* Collected data
········

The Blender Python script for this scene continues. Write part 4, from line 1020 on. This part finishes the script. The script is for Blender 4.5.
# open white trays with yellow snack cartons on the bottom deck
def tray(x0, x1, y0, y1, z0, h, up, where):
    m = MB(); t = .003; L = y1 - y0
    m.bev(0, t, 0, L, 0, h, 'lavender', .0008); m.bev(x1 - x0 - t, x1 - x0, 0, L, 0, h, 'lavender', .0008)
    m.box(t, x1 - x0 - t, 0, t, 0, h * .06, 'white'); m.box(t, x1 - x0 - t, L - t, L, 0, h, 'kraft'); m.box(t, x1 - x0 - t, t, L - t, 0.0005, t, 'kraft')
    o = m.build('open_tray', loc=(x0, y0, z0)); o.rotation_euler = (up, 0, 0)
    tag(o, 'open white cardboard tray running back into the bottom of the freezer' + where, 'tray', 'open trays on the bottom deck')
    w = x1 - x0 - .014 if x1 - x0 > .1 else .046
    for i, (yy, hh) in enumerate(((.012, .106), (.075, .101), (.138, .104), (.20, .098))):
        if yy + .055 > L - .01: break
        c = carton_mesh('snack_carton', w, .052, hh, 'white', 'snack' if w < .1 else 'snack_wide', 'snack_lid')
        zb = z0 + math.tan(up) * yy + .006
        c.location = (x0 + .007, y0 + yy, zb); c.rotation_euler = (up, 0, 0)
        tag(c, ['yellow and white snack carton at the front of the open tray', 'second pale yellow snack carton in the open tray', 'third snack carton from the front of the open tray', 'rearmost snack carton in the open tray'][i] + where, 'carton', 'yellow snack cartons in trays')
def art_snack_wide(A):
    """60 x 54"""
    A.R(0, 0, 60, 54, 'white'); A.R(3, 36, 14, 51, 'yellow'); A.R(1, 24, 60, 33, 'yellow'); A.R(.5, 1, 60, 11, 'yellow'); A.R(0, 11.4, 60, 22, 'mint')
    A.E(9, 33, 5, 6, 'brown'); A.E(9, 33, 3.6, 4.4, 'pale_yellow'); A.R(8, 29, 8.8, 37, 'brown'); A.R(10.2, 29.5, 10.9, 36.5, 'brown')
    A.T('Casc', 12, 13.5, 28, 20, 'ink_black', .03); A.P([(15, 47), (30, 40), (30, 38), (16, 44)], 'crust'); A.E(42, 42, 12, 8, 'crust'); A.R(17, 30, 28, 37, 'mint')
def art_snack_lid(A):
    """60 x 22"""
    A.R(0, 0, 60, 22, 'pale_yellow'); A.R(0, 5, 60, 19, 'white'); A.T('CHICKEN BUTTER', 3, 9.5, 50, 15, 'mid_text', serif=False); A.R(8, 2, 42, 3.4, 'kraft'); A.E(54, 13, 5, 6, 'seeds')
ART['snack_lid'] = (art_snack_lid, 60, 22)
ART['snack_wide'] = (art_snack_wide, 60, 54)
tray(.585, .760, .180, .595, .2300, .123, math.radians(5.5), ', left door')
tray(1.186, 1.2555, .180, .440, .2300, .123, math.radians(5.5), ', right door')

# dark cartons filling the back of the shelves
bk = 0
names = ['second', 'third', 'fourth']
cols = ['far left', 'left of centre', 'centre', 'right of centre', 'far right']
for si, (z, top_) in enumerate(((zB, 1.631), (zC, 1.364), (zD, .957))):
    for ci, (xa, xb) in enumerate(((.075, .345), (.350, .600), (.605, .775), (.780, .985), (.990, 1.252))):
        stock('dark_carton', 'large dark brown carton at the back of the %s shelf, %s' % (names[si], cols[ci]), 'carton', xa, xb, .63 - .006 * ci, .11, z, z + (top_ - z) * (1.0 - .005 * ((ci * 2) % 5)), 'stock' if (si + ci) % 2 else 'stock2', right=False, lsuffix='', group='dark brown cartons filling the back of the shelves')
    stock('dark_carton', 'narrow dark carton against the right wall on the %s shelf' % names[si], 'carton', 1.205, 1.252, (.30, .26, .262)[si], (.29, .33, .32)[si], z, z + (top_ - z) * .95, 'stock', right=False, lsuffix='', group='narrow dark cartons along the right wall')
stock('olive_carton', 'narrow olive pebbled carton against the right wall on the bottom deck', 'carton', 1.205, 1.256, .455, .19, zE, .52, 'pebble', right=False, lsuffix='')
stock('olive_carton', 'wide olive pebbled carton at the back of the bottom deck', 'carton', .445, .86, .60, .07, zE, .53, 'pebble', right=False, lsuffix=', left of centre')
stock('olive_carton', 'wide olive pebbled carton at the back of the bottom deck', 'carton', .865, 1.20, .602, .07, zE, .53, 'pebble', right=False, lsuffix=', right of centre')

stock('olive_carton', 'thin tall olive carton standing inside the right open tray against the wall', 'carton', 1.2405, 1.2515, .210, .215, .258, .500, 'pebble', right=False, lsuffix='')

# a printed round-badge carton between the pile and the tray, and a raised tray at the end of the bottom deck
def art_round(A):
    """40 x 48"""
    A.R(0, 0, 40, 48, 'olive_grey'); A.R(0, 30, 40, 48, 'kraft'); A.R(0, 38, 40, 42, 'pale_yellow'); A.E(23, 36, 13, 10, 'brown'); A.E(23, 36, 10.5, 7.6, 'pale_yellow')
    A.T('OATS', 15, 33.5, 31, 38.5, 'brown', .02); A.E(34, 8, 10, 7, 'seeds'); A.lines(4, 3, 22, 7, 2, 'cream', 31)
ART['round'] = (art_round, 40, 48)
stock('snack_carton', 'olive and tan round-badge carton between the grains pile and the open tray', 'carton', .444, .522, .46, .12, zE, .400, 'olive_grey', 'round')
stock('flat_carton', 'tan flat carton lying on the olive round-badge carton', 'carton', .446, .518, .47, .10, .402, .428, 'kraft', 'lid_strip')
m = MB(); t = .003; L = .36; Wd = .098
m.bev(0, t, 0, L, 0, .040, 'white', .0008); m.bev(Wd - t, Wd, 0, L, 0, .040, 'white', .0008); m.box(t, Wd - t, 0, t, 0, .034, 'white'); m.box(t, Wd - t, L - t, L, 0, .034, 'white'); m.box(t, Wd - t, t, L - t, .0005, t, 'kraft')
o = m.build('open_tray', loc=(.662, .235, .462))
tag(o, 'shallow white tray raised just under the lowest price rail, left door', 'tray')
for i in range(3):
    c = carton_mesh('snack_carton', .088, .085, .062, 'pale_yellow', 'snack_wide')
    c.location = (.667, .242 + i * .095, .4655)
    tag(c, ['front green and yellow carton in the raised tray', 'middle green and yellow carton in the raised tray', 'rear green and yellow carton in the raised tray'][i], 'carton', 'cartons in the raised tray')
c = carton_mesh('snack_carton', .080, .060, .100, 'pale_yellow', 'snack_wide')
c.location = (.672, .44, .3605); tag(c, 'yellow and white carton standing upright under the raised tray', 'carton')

········

* Work to do
Reproduce the data shown above exactly.

* Answer below
The Blender Python script for this scene continues. Write part 4, from line 1020 on. This part finishes the script. The script is for Blender 4.5.
# open white trays with yellow snack cartons on the bottom deck
def tray(x0, x1, y0, y1, z0, h, up, where):
    m = MB(); t = .003; L = y1 - y0
    m.bev(0, t, 0, L, 0, h, 'lavender', .0008); m.bev(x1 - x0 - t, x1 - x0, 0, L, 0, h, 'lavender', .0008)
    m.box(t, x1 - x0 - t, 0, t, 0, h * .06, 'white'); m.box(t, x1 - x0 - t, L - t, L, 0, h, 'kraft'); m.box(t, x1 - x0 - t, t, L - t, 0.0005, t, 'kraft')
    o = m.build('open_tray', loc=(x0, y0, z0)); o.rotation_euler = (up, 0, 0)
    tag(o, 'open white cardboard tray running back into the bottom of the freezer' + where, 'tray', 'open trays on the bottom deck')
    w = x1 - x0 - .014 if x1 - x0 > .1 else .046
    for i, (yy, hh) in enumerate(((.012, .106), (.075, .101), (.138, .104), (.20, .098))):
        if yy + .055 > L - .01: break
        c = carton_mesh('snack_carton', w, .052, hh, 'white', 'snack' if w < .1 else 'snack_wide', 'snack_lid')
        zb = z0 + math.tan(up) * yy + .006
        c.location = (x0 + .007, y0 + yy, zb); c.rotation_euler = (up, 0, 0)
        tag(c, ['yellow and white snack carton at the front of the open tray', 'second pale yellow snack carton in the open tray', 'third snack carton from the front of the open tray', 'rearmost snack carton in the open tray'][i] + where, 'carton', 'yellow snack cartons in trays')
def art_snack_wide(A):
    """60 x 54"""
    A.R(0, 0, 60, 54, 'white'); A.R(3, 36, 14, 51, 'yellow'); A.R(1, 24, 60, 33, 'yellow'); A.R(.5, 1, 60, 11, 'yellow'); A.R(0, 11.4, 60, 22, 'mint')
    A.E(9, 33, 5, 6, 'brown'); A.E(9, 33, 3.6, 4.4, 'pale_yellow'); A.R(8, 29, 8.8, 37, 'brown'); A.R(10.2, 29.5, 10.9, 36.5, 'brown')
    A.T('Casc', 12, 13.5, 28, 20, 'ink_black', .03); A.P([(15, 47), (30, 40), (30, 38), (16, 44)], 'crust'); A.E(42, 42, 12, 8, 'crust'); A.R(17, 30, 28, 37, 'mint')
def art_snack_lid(A):
    """60 x 22"""
    A.R(0, 0, 60, 22, 'pale_yellow'); A.R(0, 5, 60, 19, 'white'); A.T('CHICKEN BUTTER', 3, 9.5, 50, 15, 'mid_text', serif=False); A.R(8, 2, 42, 3.4, 'kraft'); A.E(54, 13, 5, 6, 'seeds')
ART['snack_lid'] = (art_snack_lid, 60, 22)
ART['snack_wide'] = (art_snack_wide, 60, 54)
tray(.585, .760, .180, .595, .2300, .123, math.radians(5.5), ', left door')
tray(1.186, 1.2555, .180, .440, .2300, .123, math.radians(5.5), ', right door')

# dark cartons filling the back of the shelves
bk = 0
names = ['second', 'third', 'fourth']
cols = ['far left', 'left of centre', 'centre', 'right of centre', 'far right']
for si, (z, top_) in enumerate(((zB, 1.631), (zC, 1.364), (zD, .957))):
    for ci, (xa, xb) in enumerate(((.075, .345), (.350, .600), (.605, .775), (.780, .985), (.990, 1.252))):
        stock('dark_carton', 'large dark brown carton at the back of the %s shelf, %s' % (names[si], cols[ci]), 'carton', xa, xb, .63 - .006 * ci, .11, z, z + (top_ - z) * (1.0 - .005 * ((ci * 2) % 5)), 'stock' if (si + ci) % 2 else 'stock2', right=False, lsuffix='', group='dark brown cartons filling the back of the shelves')
    stock('dark_carton', 'narrow dark carton against the right wall on the %s shelf' % names[si], 'carton', 1.205, 1.252, (.30, .26, .262)[si], (.29, .33, .32)[si], z, z + (top_ - z) * .95, 'stock', right=False, lsuffix='', group='narrow dark cartons along the right wall')
stock('olive_carton', 'narrow olive pebbled carton against the right wall on the bottom deck', 'carton', 1.205, 1.256, .455, .19, zE, .52, 'pebble', right=False, lsuffix='')
stock('olive_carton', 'wide olive pebbled carton at the back of the bottom deck', 'carton', .445, .86, .60, .07, zE, .53, 'pebble', right=False, lsuffix=', left of centre')
stock('olive_carton', 'wide olive pebbled carton at the back of the bottom deck', 'carton', .865, 1.20, .602, .07, zE, .53, 'pebble', right=False, lsuffix=', right of centre')

stock('olive_carton', 'thin tall olive carton standing inside the right open tray against the wall', 'carton', 1.2405, 1.2515, .210, .215, .258, .500, 'pebble', right=False, lsuffix='')

# a printed round-badge carton between the pile and the tray, and a raised tray at the end of the bottom deck
def art_round(A):
    """40 x 48"""
    A.R(0, 0, 40, 48, 'olive_grey'); A.R(0, 30, 40, 48, 'kraft'); A.R(0, 38, 40, 42, 'pale_yellow'); A.E(23, 36, 13, 10, 'brown'); A.E(23, 36, 10.5, 7.6, 'pale_yellow')
    A.T('OATS', 15, 33.5, 31, 38.5, 'brown', .02); A.E(34, 8, 10, 7, 'seeds'); A.lines(4, 3, 22, 7, 2, 'cream', 31)
ART['round'] = (art_round, 40, 48)
stock('snack_carton', 'olive and tan round-badge carton between the grains pile and the open tray', 'carton', .444, .522, .46, .12, zE, .400, 'olive_grey', 'round')
stock('flat_carton', 'tan flat carton lying on the olive round-badge carton', 'carton', .446, .518, .47, .10, .402, .428, 'kraft', 'lid_strip')
m = MB(); t = .003; L = .36; Wd = .098
m.bev(0, t, 0, L, 0, .040, 'white', .0008); m.bev(Wd - t, Wd, 0, L, 0, .040, 'white', .0008); m.box(t, Wd - t, 0, t, 0, .034, 'white'); m.box(t, Wd - t, L - t, L, 0, .034, 'white'); m.box(t, Wd - t, t, L - t, .0005, t, 'kraft')
o = m.build('open_tray', loc=(.662, .235, .462))
tag(o, 'shallow white tray raised just under the lowest price rail, left door', 'tray')
for i in range(3):
    c = carton_mesh('snack_carton', .088, .085, .062, 'pale_yellow', 'snack_wide')
    c.location = (.667, .242 + i * .095, .4655)
    tag(c, ['front green and yellow carton in the raised tray', 'middle green and yellow carton in the raised tray', 'rear green and yellow carton in the raised tray'][i], 'carton', 'cartons in the raised tray')
c = carton_mesh('snack_carton', .080, .060, .100, 'pale_yellow', 'snack_wide')
c.location = (.672, .44, .3605); tag(c, 'yellow and white carton standing upright under the raised tray', 'carton')